■ What this task involves: Find the string "picture" in the listing and report every line that has it.
— START —
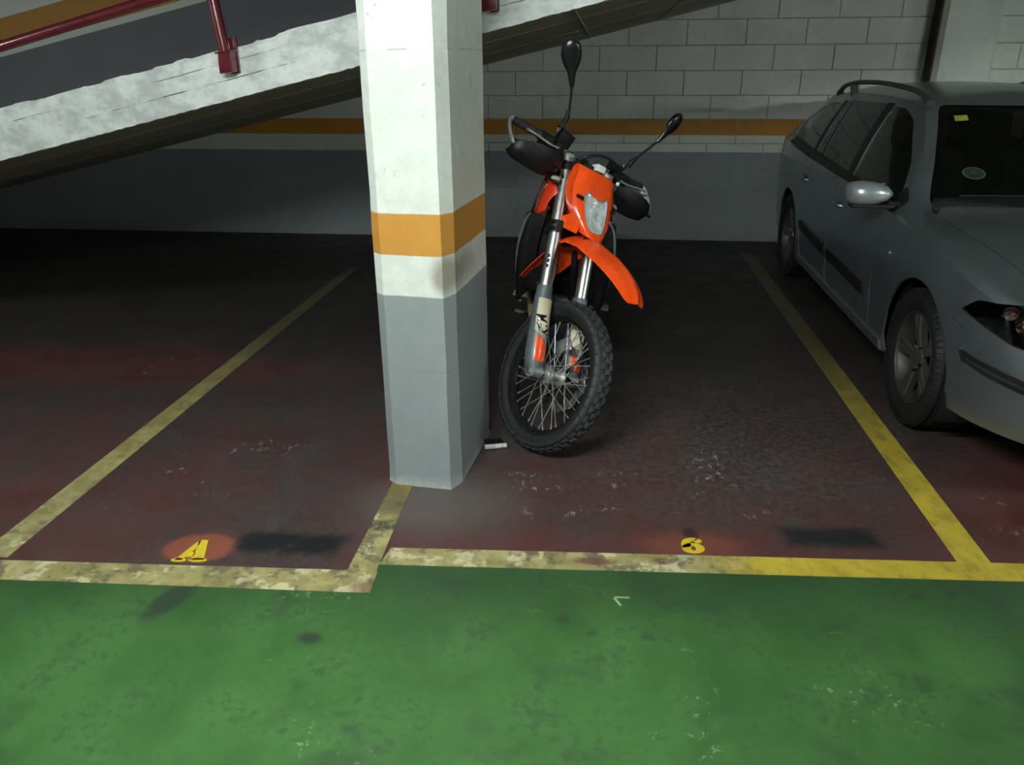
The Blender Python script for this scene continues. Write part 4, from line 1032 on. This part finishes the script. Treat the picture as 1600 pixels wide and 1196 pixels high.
for s in (-1, 1):
    dg, dt = (DG, DT) if s < 0 else (DG2, -DT2)
    b0 = lambda u, v, d: dt*u + Vector((0, 0, v)) + dg*d
    for (u, v, r, m, dd) in ((-.02, .655, .044, M_chrome, .875), (.11, .648, .048, M_chrome, .885), (-.175, .668, .026, M_alu, .83), (-.115, .632, .026, M_chrome, .85), (-.085, .690, .022, M_alu, .865)):
        c0_, c1_ = b0(u, v, dd-.045), b0(u, v, dd+.0)
        ps = [c0_.lerp(c1_, t) for t in (0, .3, .6, 1)]
        MB().tube(ps, [r*.35, r*.72, r*.92, r], 20, cap=False).build('lamp_reflector', m, hl, smooth=60)
        MB().ellip(b0(u, v, dd-.022), (.010, .010, .010)).build('lamp_bulb', M_amber if u < -.1 else M_white, hl)
    MB().tube([b0(-.115, .700, .86), b0(-.03, .703, .885)], .010, 8).build('indicator_strip', M_amber, hl)
    MB().tube(smooth_path([b0(-.20, .652, .835), b0(-.19, .676, .84), b0(-.165, .690, .845)]), .004, 6).build('lamp_trim', M_chrome, hl)
# grille, badge bar and number plate on the nose (out of the picture)
MB().box((0, -.925, .46), (.52, .02, .11)).build('number_plate', M_white, car, None, .006)
for k in range(4): MB().box((0, -.905+.0, .565+.02*k), (.50-.03*k, .03, .008)).build('grille_bar', M_trim, car, None, .002)
# roof rails
for s in (-1, 1):
    P = smooth_path([(s*.572, 1.10, 1.352), (s*.578, 1.22, 1.392), (s*.585, 1.42, 1.418), (s*.592, 1.9, 1.438), (s*.588, 2.4, 1.432), (s*.582, 2.72, 1.408), (s*.577, 2.86, 1.372), (s*.572, 2.92, 1.335)], 5)
    rr = MB().tube(P, [.020]*4+[.0145]*(len(P)-8)+[.020]*4, 12, flat=(1, 1.25)).build('roof_rail', M_rail, car)
    for yy, zz in ((2.50, 1.43),): MB().tube([(s*.586, yy-.02, 1.33), (s*.588, yy+.02, 1.425)], .016, 10, flat=(1, 1.6)).build('rail_foot', M_rail, rr)
    # door mirror
    rows = []
    for x, r0, r1, yc in ((.862, .014, .03, .60), (.885, .040, .046, .60), (.94, .060, .060, .60), (1.01, .066, .064, .605), (1.050, .058, .055, .615), (1.068, .038, .036, .625)):
        rows.append([Vector((s*x, yc+r1*math.cos(q)*(1.15 if math.cos(q) < 0 else .55), .955+r0*.92*math.copysign(abs(math.sin(q))**.75, math.sin(q)) - .10*(x-.88)*0)) for q in [2*PI*k/20 for k in range(20)]])
    dm = MB().loft(rows).build('door_mirror', mat('mirror_silver', (.42, .46, .49), .32, .5, .5, .03, 6, coat=.5, rv=.01), car, smooth=60)
    MB().box((s*.950, .590, .897), (.20, .09, .018)).build('mirror_base', M_trim, dm, None, .008)
    MB().tube([(s*.82, .61, .900), (s*.88, .60, .905)], .022, 12, flat=(.8, 1.6)).build('mirror_arm', M_trim, dm)
    MB().box((s*.965, .642, .955), (.16, .006, .09)).build('mirror_face', M_mirror, dm, None, .012)
    # handles
    for yy, zz in ((1.40, .775), (2.30, .805)):
        w_ = fW(yy)
        hd = MB().tube(smooth_path([(s*(w_-.012), yy-.075, zz-.004), (s*(w_+.016), yy-.055, zz), (s*(w_+.020), yy, zz+.004), (s*(w_+.016), yy+.055, zz+.006), (s*(w_-.012), yy+.075, zz+.006)], 4), .010, 10, flat=(1.2, .8)).build('door_handle', M_paint, car)
    MB().tube([(s*.878, .42, .70), (s*.888, .42, .70)], .011, 12).build('side_repeater', M_paint, car)
    # tail lamps wrap the rear corner
    patch_ = None
patch('tail_lamp', rounded([(3.44, .90), (3.44, 1.16), (3.56, 1.20), (3.80, .98), (3.80, .80), (3.62, .78)], .03), mat('tail_lamp_red', (.20, .012, .01), .25), 'yz', -1.3, -.30, .004, .008, 3.2, 9, mirror_=True)
# wipers, cowl
for x0, x1 in ((-.56, .05), (.02, .62)):
    P = [Vector((x, 0, 0)) for x in np.linspace(x0, x1, 8)]
    for p in P:
        p.y = .505+.10*(p.x/.66)**2; p.z = .968-.02*(p.x/.66)**2
    for p in P: p.y = p.y-.02
    MB().tube(P, .006, 8).build('wiper_blade', M_trim, car)
    MB().tube([(x1-.06, .44, .93), ((x0+x1)/2, .47, .978)], [.011, .006], 8).build('wiper_arm', M_trim, car)
patch('cowl', [(-.70, .880), (.70, .880), (.66, .938), (.3, .958), (0, .965), (-.3, .958), (-.66, .938)], M_trim, 'xz', .452, .80, .002, .006, .3, .9)
# windscreen stickers: yellow inspection tag and round green badge, on the glass
def onscreen(x, z):
    lo, hi = .3, 1.3
    for _ in range(30):
        md = (lo+hi)/2; P = section(md); P = P[13:]
        xs_ = [p[0] for p in P][::-1]; zs_ = [p[1] for p in P][::-1]
        zz = float(np.interp(abs(x), xs_, zs_))
        if zz < z: lo = md
        else: hi = md
    return Vector((x, lo-.003, z))
def sticker(name, outline, m):
    pts = [onscreen(x, z) for x, z in outline]
    return MB().loft([pts, [p+Vector((0, -.0015, .0012)) for p in pts]]).build(name, m, car, smooth=0)
sticker('inspection_sticker', [(-.485, 1.296), (-.425, 1.300), (-.425, 1.276), (-.487, 1.272)], mat('yellow_sticker', (.32, .30, .035), .5))
cxs, czs = -.468, 1.047
bd = sticker('round_badge', [(cxs+.050*math.cos(q), czs+.026*math.sin(q)) for q in [2*PI*k/28 for k in range(28)]], mat('badge_green', (.06, .095, .08), .5))
pts = [(cxs+.041*math.cos(q), czs+.021*math.sin(q)) for q in [2*PI*k/28 for k in range(28)]]
pp = [onscreen(x, z)+Vector((0, -.0022, .0018)) for x, z in pts]
MB().loft([pp, [p+Vector((0, -.001, .0008)) for p in pp]]).build('badge_field', mat('badge_dark', (.02, .035, .03), .5), bd, smooth=0)
me = text_mesh('C', .036, .002, .0004)
for v in me.vertices:
    p = onscreen(cxs+v.co.x, czs+v.co.y*.55); v.co = p+Vector((0, -.0045, .003))
finish(me, 0); link('badge_letter', me, mat('badge_pale', (.07, .11, .09), .5), bd)
# cabin: floor, dash, seats, steering wheel (right for the street side here is the driver's left)
MB().box((0, 1.75, .24), (1.5, 3.3, .04)).build('cabin_floor', M_inter, car)
MB().box((0, .66, .80), (1.38, .44, .26)).build('dashboard', M_inter, car, None, .05)
def seat(x, y, w):
    s_ = MB().box((x, y, .48), (w, .50, .16)).build('seat_cushion', M_inter, car, None, .05)
    MB().box((x, y+.30, .78), (w, .14, .58), Matrix.Rotation(-.25, 3, 'X')).build('seat_back', M_inter, s_, None, .05)
    for hx in ((0,) if w < .8 else (-.42, .42)):
        MB().box((x+hx, y+.40, 1.14), (.26, .10, .18), Matrix.Rotation(-.2, 3, 'X')).build('headrest', M_inter, s_, None, .04)
seat(-.36, 1.35, .50); seat(.36, 1.35, .50); seat(0, 2.25, 1.25)
MB().lathe([(-.014, .175), (0, .19), (.014, .175), (0, .165)], (0, 0, 0), 'y', 32, True).box((0, 0, 0), (.34, .02, .05)).build('steering_wheel', M_trim, car, Matrix.Translation((.36, .98, .86)) @ Matrix.Rotation(-.45, 4, 'X'))
MB().box((0, 1.02, 1.27), (.22, .03, .06)).build('rear_view_mirror', M_trim, car, None, .01)
MB().box((0, 1.7, .20), (1.30, 4.3, .03)).build('underbody', M_trim, car)
# wheels
def car_wheel(x, y, s):
    c = (x, y, .315); ro = s
    hw = .1025
    prof = [(-hw*.72, .205), (-hw*.9, .225), (-hw, .262), (-hw*.96, .292), (-hw*.84, .308)]
    for g in (-.5, -.17, .17, .5): prof += [(hw*(g-.05)*1.3, .3145), (hw*(g-.045)*1.3, .307), (hw*(g+.045)*1.3, .307), (hw*(g+.05)*1.3, .3145)]
    prof += [(hw*.84, .308), (hw*.96, .292), (hw, .262), (hw*.9, .225), (hw*.72, .205)]
    ty = MB().lathe(prof, c, 'x', 64).build('tyre', M_ctyre, car, smooth=35)
    b = MB()
    for k in range(72):                          # shoulder tread bars
        a = 2*PI*k/72; Rm = Matrix.Rotation(-a, 3, 'X')
        for e in (-1, 1): b.box(Rm @ Vector((e*hw*.86, 0, .3045))+Vector(c), (.026, .018, .012), Rm @ Matrix.Rotation(e*.5, 3, 'Y'))
    o = b.build('shoulder_tread', M_ctyre, ty, smooth=0); o['kind'] = 'stuff'
    e = ro*hw
    rim = MB().lathe([(e*.80, .214), (e*.86, .212), (e*.84, .204), (e*.70, .198), (e*.3, .190), (-e*.6, .190), (-e*.6, .186), (e*.3, .184), (e*.68, .190), (e*.80, .200)], c, 'x', 64, True).build('wheel_rim', mat('brake_dusted_alloy', (.06, .054, .048), .5, .5), car, smooth=35)
    for k in range(5):
        a = 2*PI*k/5+.30; Rm = Matrix.Rotation(-a, 3, 'X')
        for da in (-.105, .105):
            R2 = Matrix.Rotation(-a-da, 3, 'X')
            rows = []
            for r, w_, xx in ((.035, .040, .50), (.09, .036, .60), (.14, .036, .66), (.196, .046, .70)):
                q = Rm if r < .06 else (R2 if r > .1 else Matrix.Rotation(-a-da*.55, 3, 'X'))
                rows.append([q @ Vector((e*xx+dx*ro, dy, r))+Vector(c) for dx, dy in ((0, -w_/2), (.006, -w_/3), (.006, w_/3), (0, w_/2), (-.03, w_/3), (-.03, -w_/3))])
            MB().loft(rows).build('wheel_spoke', M_alloy, rim, smooth=30)
        MB().tube([Rm @ Vector((e*.62, .022, .052))+Vector(c), Rm @ Vector((e*.72, .022, .052))+Vector(c)], .009, 6).build('wheel_bolt', M_chrome, rim)
    MB().lathe([(e*.40, .055), (e*.62, .052), (e*.70, .030), (e*.72, 0)], c, 'x', 28).build('hub_cap', M_alloy, rim, smooth=40)
    MB().lathe([(e*.2, .03), (e*.2, .14), (e*.28, .14), (e*.28, .03)], c, 'x', 36, True).build('brake_disc', M_blackm, car)
    # arch liner
    b = MB(); rows = []
    for k in range(25):
        a = -.15*PI+1.30*PI*k/24
        rows.append([(x-ro*.16+dx*ro, y+.361*math.cos(a), .315+.361*math.sin(a)) for dx in (0, .235)]+[(x-ro*.16+dx*ro, y+.368*math.cos(a), .315+.368*math.sin(a)) for dx in (.235, 0)])
    b.loft(rows).build('arch_liner', M_trim, car)
for yy in (0, 2.75):
    for s in (-1, 1): car_wheel(s*.762, yy, s)

# ------------------------------------------------------------------ small lock lying against the foot of the pillar
lk = empty('bike_lock', (-.425, 2.985, 0)); tag(lk, 'small chrome and black lock lying on the floor by the pillar', 'lock'); lk.rotation_euler = (0, 0, .30)
MB().box((0, .03, .010), (.085, .055, .018)).build('lock_case', M_bgloss, lk, None, .005)
MB().tube([(-.045, -.012, .0125), (.052, -.012, .0125)], .0115, 16).build('lock_barrel', mat('bright_barrel', (.8, .8, .8), .25, .5), lk)
MB().tube([(-.040, .0, .014), (-.044, .045, .014), (-.03, .06, .014)], .005, 8).build('lock_pin', M_chrome, lk)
— END —
■ Correct result:
The Blender Python script for this scene continues. Write part 4, from line 1032 on. This part finishes the script. Treat the picture as 1600 pixels wide and 1196 pixels high.
# grille, badge bar and number plate on the nose (out of the picture)